A Chorus Line follows an ensemble cast of aspiring dancers throughout three stages of cuts on their way into the chorus. The opening scene begins with the dancers practicing a complicated choreography routine while being criticized and judged by the director and his assistant; “How many Broadway shows?” “Keep your head up.” “Arms up on the fourth count not the third.” The ensemble cast has all the caricatures and stereotypes of dancers during the audition process; you have the standouts that shine and completely steal the spotlight, like the outgoing and overly-confident Val, played by Nina Fluke; you have the dancers who struggle with their confidence such as Paul, played by Bryan Knowlton, dancers who are battling nerves like Judy, played by Laura E. Taylor, the sassy veteran dancer like Sheila, played by Anika Ellis, and funny and flamboyant-like Bobby, played by Drew Nellessen. The entire cast was phenomenal with voices that carried the weight of desire and passion for dancing. The only exception the outstanding performances was the solo dancing sequence featuring Mara Davi as Cassie; her solo “The Music and the Mirror” was a spotlight number in which two way mirrors dropped from the ceiling adding a stunning visual backdrop for the actress, but Davi, who is an experienced Broadway performer, lacked the fluidity and grace the number required. The dance needed to embody Cassie’s passion and hold up to her statement, “God, I’m a dancer!” Her number, which should have been the crowning piece in the second half of the play, was lackluster and slowed the play, particularly following the hilarious and entertaining “Dance: Ten, Looks: Three” number by Val.

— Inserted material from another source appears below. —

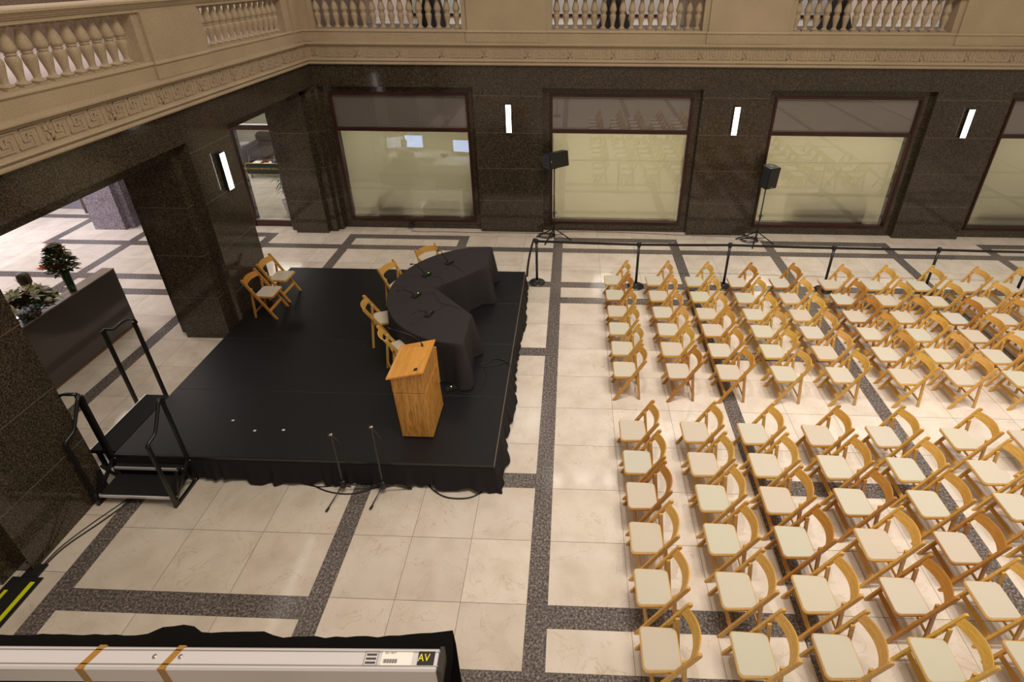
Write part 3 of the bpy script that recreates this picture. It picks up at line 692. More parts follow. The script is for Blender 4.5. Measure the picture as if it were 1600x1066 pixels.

Overall, anyone who has been through an audition process, or even an interview for a job, can relate to the pain of just missing the cut, the relief and joy of being one of the select few to go onto the next round, and the unpredictability of the interview process that shakes your very core can truly empathize with these dancers. Often times we feel exposed, cast under a spotlight like Diana, played by Pilar Millhollen, who becomes anxious when asked the unforeseen question of “tell me about yourself…” rather than being asked to recite a scene from a play. We’ve all been in a situation like this, when we’ve had to explain to someone why we do what we do, why we dance, what got us started. Whether it was something you always knew you wanted to be like Maggie, played by Danielle Plisz, or someone who discovered a passion when given a scholarship to do something completely different like Richie, played by Max Kumangai. A Chorus Line resonates with the same power at Michael Bentley’s opening show on Broadway over thirty years ago. This is a show well worth the longer drive to the Marriott Theater in Lincolnshire, if only just for the show-stopping, closing number of “One.” The show runs through October 31st.